Ruin Pubs: a good reason to study in Budapest

By François-Xavier Legrand, Translated by Rodolphe Leclerc
31 Janvier 2016

Budapest, capital of the Magyar state, is especially well-known for its many thermal baths; nonetheless it remains a dynamic capital. An intelligent capital, as György Konrád finely put it. Students and young professionals can get together in a “ruin pub”, to have a drink or spend the night there. Here is an overview of this unique concept.

Credit DR
Credit DR
All around the world, the arrival of an Erasmus student is quite telling. The very first activity, even before registering for classes, is having a drink in one of the city’s trendy pubs . As for me, the city in question is called Budapest. Since I did not know about the local customs of the country regarding pubs, I did not expect to be asked to enter a “romkért”.

The “romkért” is the most popular kind of pub in Budapest. It translates literally as “garden of ruins”. Garden indeed, for each “romkért” includes an outdoor space, which is usually quite large. This space has no cover, or very little – just a few pieces of fabric. Since the vegetation is usually quite lush, it is easy to see that everything has been set up to turn the space into a garden. However, the “romkért” remains a pub. People mostly come to have a drink with their friends, like in every other pub. Hence the better known nickname: “ruin pub”.

Ruin Pubs: a good reason to study in Budapest
The “ruin pub” has some distinctive features, such as its atmosphere, which cannot be found anywhere else and leaves no room for discomfort. It is not a ruined pub, but a pub made of ruins. The materials used, for the decoration as well as the structure itself, evoke an old abandoned building, which would never have been renovated by anybody. Whether this is an optical illusion or the place is genuinely disused, the old wooden scaffold or the stony, precarious vaults are there to give a true feeling of authenticity like nowhere else.

The true freshness of dilapidated materials

To enter a “ruin pub”, there is no use for a Windsor knotted tie or the latest smoking jacket. The main point is to be true to yourself and enjoy the mood. The disc jockey – not “DJ”, which would sound too contemporary – is also a part of the setting. The artist does not mix with a playlist straight from a Mac, but with a 45-rpm record player. The old legendary records are delicately chosen, to instil a peculiar mood, where modern jazz meets English pop.

This was the description of the typical Budapest “ruin pub”. The kind of place that makes you want to spend your nights being nostalgic but not melancholic, getting mesmerized by the music.

Ruin Pubs: a good reason to study in Budapest
Maxim, a German Erasmus student, tells me that the “ruin pub” is often a mix between a trendy pub and a night club. It is a place where you can talk over drinks without shouting at the top of your voice to be heard, but also dance along to the rhythm of the music.

Szimpla Kert: the most renowned, the most visited, the most bizarre of the “ruin pubs”

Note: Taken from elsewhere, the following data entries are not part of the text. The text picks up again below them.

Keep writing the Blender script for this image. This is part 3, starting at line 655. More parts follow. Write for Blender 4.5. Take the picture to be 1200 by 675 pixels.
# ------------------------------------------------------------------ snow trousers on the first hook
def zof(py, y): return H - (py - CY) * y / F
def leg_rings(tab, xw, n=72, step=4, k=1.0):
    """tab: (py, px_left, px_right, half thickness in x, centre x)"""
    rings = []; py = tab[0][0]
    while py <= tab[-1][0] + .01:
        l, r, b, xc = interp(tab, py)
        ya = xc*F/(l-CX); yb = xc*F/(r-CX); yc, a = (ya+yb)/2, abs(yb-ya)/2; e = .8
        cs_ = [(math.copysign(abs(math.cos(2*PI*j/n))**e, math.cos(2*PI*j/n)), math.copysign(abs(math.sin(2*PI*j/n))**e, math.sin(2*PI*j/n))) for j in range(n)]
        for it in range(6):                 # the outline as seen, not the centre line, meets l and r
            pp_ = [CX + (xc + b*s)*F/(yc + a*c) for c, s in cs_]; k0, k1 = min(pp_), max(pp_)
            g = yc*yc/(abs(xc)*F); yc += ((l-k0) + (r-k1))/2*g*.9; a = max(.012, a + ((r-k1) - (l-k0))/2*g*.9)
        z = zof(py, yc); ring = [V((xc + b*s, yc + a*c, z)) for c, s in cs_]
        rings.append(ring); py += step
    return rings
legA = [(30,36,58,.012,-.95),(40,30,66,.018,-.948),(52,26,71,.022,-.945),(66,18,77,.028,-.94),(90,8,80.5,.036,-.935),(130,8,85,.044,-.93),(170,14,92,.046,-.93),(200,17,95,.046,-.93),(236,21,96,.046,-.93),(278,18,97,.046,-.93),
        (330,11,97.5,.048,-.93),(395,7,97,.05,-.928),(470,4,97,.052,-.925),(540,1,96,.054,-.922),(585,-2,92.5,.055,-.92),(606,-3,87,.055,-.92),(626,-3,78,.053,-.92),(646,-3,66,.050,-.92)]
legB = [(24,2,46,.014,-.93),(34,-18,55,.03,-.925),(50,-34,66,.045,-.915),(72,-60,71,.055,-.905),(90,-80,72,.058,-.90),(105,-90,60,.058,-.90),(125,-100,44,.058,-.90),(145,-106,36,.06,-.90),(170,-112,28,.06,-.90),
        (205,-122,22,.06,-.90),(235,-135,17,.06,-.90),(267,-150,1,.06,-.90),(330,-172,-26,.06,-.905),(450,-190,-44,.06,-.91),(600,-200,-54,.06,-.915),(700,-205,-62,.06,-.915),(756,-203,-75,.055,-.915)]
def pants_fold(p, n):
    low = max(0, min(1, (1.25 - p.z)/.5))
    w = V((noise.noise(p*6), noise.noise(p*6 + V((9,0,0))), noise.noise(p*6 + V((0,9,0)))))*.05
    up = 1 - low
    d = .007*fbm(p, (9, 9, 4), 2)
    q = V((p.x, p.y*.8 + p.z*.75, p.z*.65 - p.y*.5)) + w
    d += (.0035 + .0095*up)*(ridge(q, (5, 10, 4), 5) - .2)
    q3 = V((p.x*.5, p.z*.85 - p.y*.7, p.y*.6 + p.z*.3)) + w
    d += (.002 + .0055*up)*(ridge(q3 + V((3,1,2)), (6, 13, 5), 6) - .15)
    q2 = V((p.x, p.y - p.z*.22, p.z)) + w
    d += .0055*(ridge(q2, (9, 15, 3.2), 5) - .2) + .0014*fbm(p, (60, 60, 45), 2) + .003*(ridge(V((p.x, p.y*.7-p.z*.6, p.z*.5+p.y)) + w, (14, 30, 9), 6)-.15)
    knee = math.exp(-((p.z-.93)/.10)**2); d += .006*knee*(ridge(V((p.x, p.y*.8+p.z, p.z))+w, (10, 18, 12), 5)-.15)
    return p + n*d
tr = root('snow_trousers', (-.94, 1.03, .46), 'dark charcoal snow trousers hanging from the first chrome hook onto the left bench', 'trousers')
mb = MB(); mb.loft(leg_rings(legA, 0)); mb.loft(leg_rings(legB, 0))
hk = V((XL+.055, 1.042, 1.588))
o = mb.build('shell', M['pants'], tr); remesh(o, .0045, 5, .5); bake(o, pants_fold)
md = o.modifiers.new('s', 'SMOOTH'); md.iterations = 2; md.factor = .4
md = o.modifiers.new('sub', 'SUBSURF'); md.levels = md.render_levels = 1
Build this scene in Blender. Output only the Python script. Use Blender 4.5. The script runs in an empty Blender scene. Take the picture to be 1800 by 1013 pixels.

Szimpla Kert is the epitome of Budapest’s “ruin pubs”. Created in 2001, it has no equal. Indeed, Szimpla Kert actually means “unique garden”. So unique that it has become the must-visit bar for anyone who wants to get to know the city.

There are some places everybody talks about, which intrigue you so much that you inevitably go and check them out. Excited by such high recommendations, you end up disappointed. Szimpla Kert does not belong to this category. You enter and then you leave without ever having seen everything. A shop at the entrance, a beer bar, a 70s car, a bike perched on the ceiling, overlooked by a Swiss cheese grater, burlap sacks as a roof, then an alcohol bar, a sweets bar upstairs, and a bass drum which announces the concert stage. This list only highlights the most obvious aspects of the setting. Thousands of small details make this place extremely charming. Not to mention the possibility of buying a carrot at the end of the night, to “honour the Hungarian tradition”.

Nevertheless, Szimpla Kert does not only offer the opportunity to spend a good night over a drink or a shisha pipe. This bizarre “romkért” also hosts the “Sunday farmer’s market”. Which means it is also possible to do some shopping there or have a brunch with your family on Sunday morning. The result is marvellous. The inside bars remain open, this time to provide freshly squeezed orange juice. The farmers who spread their stalls out are incredibly varied, while three young musicians contribute to the welcoming atmosphere. The success of this invention is clear to see: this “farmer’s market” never empties before it closes at 2pm.

Budapest has been able to get the best out of its old, deteriorating buildings, to attract young partygoers when night falls, but also all generations when the sun reappears. An inspiring example of restoration.